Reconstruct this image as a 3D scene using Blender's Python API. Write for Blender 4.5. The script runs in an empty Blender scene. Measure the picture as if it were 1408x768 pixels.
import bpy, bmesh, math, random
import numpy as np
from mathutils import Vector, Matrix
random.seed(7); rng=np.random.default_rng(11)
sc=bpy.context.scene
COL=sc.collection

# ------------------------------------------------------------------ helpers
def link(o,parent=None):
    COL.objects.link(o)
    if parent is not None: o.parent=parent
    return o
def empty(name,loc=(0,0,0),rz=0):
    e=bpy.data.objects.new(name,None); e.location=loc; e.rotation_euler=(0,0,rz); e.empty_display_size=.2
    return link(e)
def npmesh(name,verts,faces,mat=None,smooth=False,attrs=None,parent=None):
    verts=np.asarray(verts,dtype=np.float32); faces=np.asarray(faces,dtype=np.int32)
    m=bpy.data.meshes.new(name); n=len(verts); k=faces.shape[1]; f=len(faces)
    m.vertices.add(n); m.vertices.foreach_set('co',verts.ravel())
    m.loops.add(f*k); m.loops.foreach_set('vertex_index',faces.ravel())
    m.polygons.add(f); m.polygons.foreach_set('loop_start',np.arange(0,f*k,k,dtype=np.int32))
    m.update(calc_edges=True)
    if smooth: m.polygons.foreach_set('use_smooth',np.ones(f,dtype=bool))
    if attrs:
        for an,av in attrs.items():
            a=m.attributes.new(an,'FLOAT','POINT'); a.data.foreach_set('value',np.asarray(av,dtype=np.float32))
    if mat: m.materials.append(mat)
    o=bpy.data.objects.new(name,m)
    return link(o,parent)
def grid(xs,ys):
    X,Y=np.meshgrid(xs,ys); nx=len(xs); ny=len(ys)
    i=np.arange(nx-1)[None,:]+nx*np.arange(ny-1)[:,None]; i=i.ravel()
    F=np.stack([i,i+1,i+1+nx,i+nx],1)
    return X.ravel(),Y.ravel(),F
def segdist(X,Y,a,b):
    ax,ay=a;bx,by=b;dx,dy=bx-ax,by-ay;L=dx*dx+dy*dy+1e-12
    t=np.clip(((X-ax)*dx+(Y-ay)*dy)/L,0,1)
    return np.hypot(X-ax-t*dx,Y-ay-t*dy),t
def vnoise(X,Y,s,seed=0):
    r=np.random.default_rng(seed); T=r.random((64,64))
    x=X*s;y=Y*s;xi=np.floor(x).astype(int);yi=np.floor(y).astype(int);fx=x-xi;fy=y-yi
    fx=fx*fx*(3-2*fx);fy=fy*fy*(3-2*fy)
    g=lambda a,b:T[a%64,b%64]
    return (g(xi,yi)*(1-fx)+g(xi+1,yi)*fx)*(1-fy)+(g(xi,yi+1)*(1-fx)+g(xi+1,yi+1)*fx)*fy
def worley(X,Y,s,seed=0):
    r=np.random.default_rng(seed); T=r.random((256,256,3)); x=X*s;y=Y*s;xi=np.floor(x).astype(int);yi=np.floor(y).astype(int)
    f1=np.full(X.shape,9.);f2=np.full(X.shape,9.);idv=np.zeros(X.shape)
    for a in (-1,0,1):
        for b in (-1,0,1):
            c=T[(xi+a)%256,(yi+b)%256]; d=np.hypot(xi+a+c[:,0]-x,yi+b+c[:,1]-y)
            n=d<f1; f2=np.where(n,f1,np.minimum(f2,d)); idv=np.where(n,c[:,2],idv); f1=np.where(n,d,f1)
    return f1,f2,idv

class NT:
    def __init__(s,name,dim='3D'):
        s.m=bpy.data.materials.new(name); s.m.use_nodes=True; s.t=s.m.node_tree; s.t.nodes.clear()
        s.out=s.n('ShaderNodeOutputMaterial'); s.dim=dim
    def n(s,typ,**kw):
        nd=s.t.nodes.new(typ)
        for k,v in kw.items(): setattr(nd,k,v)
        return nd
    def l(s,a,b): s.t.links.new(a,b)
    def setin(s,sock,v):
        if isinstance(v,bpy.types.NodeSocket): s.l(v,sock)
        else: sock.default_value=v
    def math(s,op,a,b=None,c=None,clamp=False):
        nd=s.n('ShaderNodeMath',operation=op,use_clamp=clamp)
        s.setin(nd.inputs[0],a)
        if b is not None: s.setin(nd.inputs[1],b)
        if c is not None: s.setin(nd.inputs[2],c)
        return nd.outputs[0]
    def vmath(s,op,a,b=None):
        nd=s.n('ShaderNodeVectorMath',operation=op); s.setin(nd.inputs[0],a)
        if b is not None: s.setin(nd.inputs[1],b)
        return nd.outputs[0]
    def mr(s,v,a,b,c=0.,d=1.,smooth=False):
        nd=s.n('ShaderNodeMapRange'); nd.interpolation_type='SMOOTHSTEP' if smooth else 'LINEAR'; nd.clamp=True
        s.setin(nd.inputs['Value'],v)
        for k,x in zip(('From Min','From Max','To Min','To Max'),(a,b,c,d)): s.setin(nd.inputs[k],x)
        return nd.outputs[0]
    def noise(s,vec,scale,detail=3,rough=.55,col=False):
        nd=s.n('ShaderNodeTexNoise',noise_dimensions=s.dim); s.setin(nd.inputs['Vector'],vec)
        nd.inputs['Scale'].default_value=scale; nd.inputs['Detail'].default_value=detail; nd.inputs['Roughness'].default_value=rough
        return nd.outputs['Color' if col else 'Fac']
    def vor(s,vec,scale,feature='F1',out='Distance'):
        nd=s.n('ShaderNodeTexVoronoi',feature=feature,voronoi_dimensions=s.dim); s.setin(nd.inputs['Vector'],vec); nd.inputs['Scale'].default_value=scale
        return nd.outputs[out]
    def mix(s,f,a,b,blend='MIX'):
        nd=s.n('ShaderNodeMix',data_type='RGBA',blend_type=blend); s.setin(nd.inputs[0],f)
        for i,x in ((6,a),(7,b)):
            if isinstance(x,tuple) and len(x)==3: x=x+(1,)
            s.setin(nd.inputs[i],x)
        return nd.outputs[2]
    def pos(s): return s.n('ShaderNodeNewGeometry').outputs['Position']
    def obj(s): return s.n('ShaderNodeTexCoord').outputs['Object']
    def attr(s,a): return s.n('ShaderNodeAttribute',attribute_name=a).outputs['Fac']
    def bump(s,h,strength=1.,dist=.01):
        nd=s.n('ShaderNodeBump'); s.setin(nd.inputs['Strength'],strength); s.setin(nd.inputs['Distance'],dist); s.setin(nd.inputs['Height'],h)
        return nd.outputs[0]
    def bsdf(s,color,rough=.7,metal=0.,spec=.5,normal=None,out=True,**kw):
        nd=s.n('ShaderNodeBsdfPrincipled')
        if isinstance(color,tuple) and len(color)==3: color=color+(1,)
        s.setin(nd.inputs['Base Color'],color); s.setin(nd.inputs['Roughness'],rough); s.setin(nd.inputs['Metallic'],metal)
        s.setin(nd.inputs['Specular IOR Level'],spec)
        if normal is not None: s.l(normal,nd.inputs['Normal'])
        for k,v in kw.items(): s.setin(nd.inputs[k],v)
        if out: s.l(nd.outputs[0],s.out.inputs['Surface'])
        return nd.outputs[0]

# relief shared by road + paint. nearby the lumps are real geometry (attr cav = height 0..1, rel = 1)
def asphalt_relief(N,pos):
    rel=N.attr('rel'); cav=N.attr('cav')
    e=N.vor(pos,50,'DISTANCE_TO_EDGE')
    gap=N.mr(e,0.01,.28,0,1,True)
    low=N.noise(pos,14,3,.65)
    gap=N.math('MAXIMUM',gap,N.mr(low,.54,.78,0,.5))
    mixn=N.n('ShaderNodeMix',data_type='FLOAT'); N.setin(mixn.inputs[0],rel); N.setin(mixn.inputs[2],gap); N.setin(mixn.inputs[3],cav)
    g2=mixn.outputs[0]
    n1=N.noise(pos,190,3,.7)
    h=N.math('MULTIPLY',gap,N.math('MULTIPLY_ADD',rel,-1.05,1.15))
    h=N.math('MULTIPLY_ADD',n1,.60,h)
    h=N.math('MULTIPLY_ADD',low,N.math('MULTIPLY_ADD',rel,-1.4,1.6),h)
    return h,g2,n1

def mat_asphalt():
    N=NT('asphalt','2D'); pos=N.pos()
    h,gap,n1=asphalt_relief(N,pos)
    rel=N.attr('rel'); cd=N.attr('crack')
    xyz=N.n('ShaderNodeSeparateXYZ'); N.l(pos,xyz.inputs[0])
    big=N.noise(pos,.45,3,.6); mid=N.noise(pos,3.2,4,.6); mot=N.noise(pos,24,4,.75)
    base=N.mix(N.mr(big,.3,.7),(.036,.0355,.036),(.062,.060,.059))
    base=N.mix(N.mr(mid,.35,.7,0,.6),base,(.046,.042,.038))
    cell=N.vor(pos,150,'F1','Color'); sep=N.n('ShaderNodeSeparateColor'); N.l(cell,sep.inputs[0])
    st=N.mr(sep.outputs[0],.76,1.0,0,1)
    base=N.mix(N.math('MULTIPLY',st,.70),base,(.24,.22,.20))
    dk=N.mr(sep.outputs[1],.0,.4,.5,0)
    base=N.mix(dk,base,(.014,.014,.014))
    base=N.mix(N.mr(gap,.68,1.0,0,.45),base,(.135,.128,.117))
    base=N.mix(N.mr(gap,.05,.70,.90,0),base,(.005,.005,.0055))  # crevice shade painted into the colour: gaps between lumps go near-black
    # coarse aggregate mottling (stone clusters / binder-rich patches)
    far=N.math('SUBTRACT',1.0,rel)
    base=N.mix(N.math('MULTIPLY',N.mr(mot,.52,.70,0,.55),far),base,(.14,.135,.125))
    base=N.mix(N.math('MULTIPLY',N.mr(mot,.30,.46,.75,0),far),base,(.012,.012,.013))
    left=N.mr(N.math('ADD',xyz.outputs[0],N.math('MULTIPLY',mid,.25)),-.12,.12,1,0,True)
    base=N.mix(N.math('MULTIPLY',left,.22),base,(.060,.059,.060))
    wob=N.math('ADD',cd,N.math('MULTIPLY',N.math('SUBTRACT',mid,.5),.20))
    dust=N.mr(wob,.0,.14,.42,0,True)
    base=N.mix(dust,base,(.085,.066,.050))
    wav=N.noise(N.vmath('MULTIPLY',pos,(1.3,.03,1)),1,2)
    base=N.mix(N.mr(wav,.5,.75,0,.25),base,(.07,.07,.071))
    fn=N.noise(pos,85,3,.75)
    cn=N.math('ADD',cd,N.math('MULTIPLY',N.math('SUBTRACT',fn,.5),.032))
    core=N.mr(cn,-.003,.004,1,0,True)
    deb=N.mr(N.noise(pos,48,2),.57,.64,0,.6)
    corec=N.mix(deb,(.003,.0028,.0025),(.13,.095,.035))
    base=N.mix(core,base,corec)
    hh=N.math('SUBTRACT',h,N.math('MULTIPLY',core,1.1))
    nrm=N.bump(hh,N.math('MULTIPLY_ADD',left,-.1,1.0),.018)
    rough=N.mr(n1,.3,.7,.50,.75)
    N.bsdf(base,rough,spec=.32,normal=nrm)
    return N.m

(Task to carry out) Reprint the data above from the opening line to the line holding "COL=sc.collection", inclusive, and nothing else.

(Result below)
Reconstruct this image as a 3D scene using Blender's Python API. Write for Blender 4.5. The script runs in an empty Blender scene. Measure the picture as if it were 1408x768 pixels.
import bpy, bmesh, math, random
import numpy as np
from mathutils import Vector, Matrix
random.seed(7); rng=np.random.default_rng(11)
sc=bpy.context.scene
COL=sc.collection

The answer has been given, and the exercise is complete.